While the author believes that the views expressed in this work are in accordance with Christian truth, she submits her judgment to that of the Holy Church and will of course retract any views found by authority to be in error.

Cute Little Totoro

Wednesday, November 03, 2004

Angry, bitter rant

Uhh. I don't know why I do half the things i do. For example, why do I read posts at this etiquette forum. It's so terrible. It's just people complaining about other people, then people talk about the complaining, forever. The discussion i linked to is over 500 posts long, and is about tipping waitresses. There have also been 400+ post long arguments about taking your shoes off when you enter someones house (full-out fights, too. For people on an etiquette forum, these people can be awfully rude).

So anyway, I was reading something about something and someone had made a comment on how they hate it when people pronounce nuclear "nuc-u-lar."

Now to start, I have never understood why people get so upset about this isn the first place. It's just a word. It isn't like you didn't know what they just said. I swear, I think if I told some of these people that there was a huge pile on "nucular" waste in the middle of thier child's playground,the first thing I'd hear would be "'nu-clee-ur', it's pronounced 'nu-clee-ur.' You know, I just hate it when people say that wrong. *insert disparraging comment about the president, poor people, southerners or texans here*."

Then their childern would die be mutated into angsty, tragic, spiderman-style superheros. And it would serve them right.

Where was I. Oh yes, nuclear. And my god, people, it's not like the English language was handed down to us a thousand years ago, as is, from the Lutheran god Linguar. It got to be the way it is because our ancestors didn't pronounce words the same as everyone before them. Language is a living, evolving thing. Dictionaries aren't rulebooks as much as they are snapshots. And trying to make English stay exactly the way it is now is both pointless and stupid.

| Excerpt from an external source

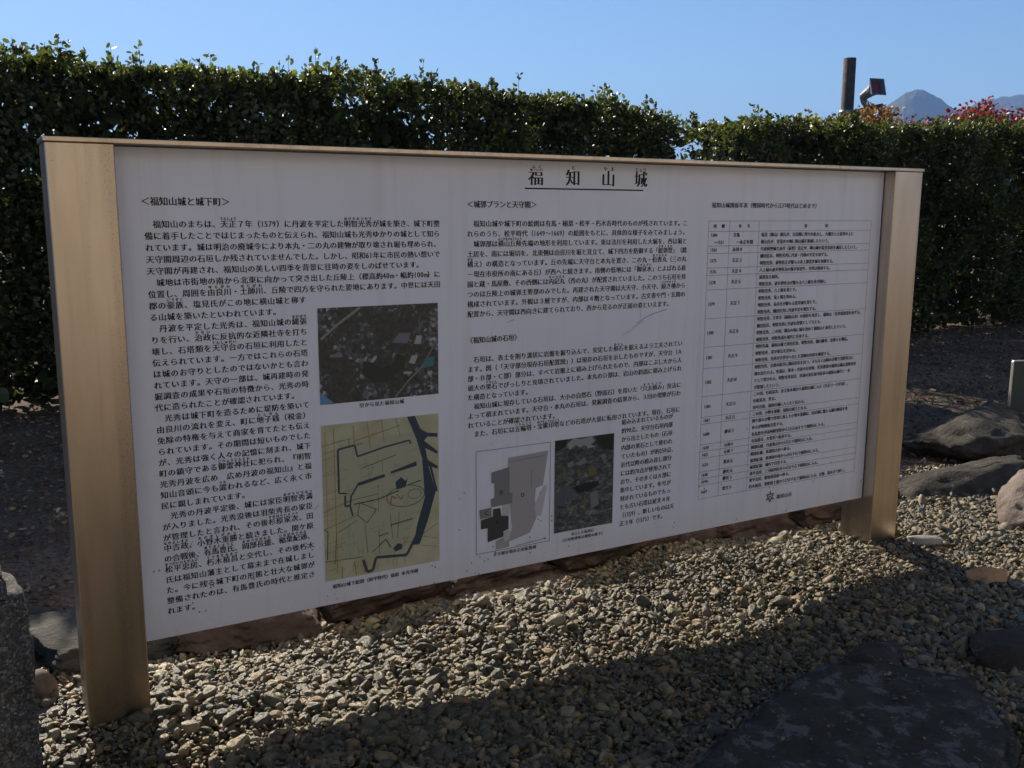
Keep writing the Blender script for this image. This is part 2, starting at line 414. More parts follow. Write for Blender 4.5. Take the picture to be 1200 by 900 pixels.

A few hundred years ago, people decided that saying things like "k-nicht" and "k-nife" was stupid. So they stopped saying the k at the beginning of "kn." And can you blame them? Do you really want to say things like "I don't k-no whether I like the brass or the brushed nickel k-nobs better." Just say it out loud. They were right, weren't they?

And those people are exactly the same as the people who say "nucular." Except that they're dead. But other than that, you know.

And for all those people who complain about St. Louis street and place names, I don't want to alarm you, but we aren't in France. I'm sorry if that's where you're parents told you you were going when you got on that plane, but this is the midwest. And really, we don't speak French here. So, yes, even if you don't like it, that neighborhood is 'Creeve Core.' And generally speaking, that street is 'Go-thee'. So sorry.

Anyway, that's about all the venting I can do for now.

Except for this list, which is quite annoying. Especially the attitude expressed in this quote, from the entry on 'library':

As mentioned before, English speakers dislike two [r]s in the same word. However, we have to buck up and pronounce them all.

No, we don't. We are adults, and this is our language. We can say these words how we see fit, and leave out any number of difficult to pronounce Rs.